One week after Virginia Gov. Ralph Northam opened an investigation into systemic racism at the Virginia Military Institute, the college's superintendent has submitted his resignation.

On Friday, "the Governor's Chief of Staff conveyed that the Governor and certain legislative leaders had lost confidence in my leadership as Superintendent of the Virginia Military Institute and desired my resignation," retired U.S. Army General J.H. Binford Peay III, 80, wrote to the school's Board of Visitors. "Therefore, effective today ... I hereby resign."

Peay, who was superintendent of the public college for 17 years, told The Washington Post earlier this month that "there is no place for racism or discrimination at VMI." Black students make up about 8% of the school's 1,700 enrollment.

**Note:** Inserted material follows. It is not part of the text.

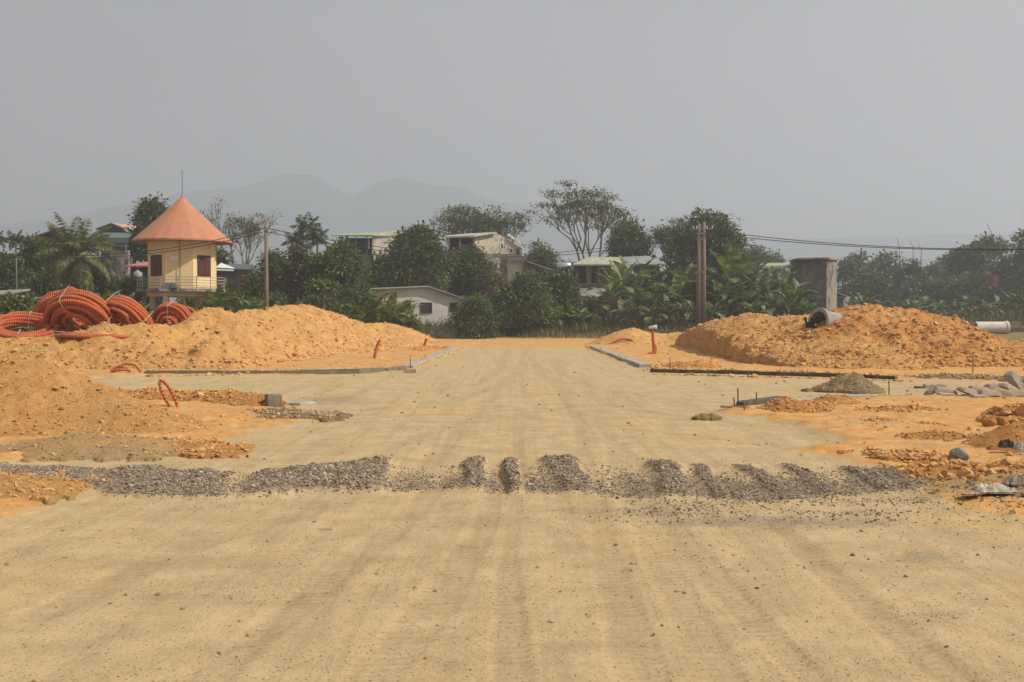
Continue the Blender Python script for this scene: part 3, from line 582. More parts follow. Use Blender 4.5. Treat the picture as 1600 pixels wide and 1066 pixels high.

In Northam's Oct. 19 letter, the governor expressed his "deep concerns about the clear and appalling culture of ongoing structural racism" at the school. "Black cadets at VMI have long faced repeated instances of racism on campus, including horrifying new revelations of threats about lynching, vicious attacks on social media, and even a professor who spoke fondly of her family's history in the Ku Klux Klan — to say nothing of inconsistent application of the Institute's Honor Code."

Northam also expressed outrage at the environment in which VMI cadets are educated, which "honors the Confederacy and celebrates an inaccurate and dangerous 'Lost Cause' version of Virginia's history," the letter said, adding that Virginians expect universities to "eschew outdated traditions that glamorize a history rooted in rebellion against the United States."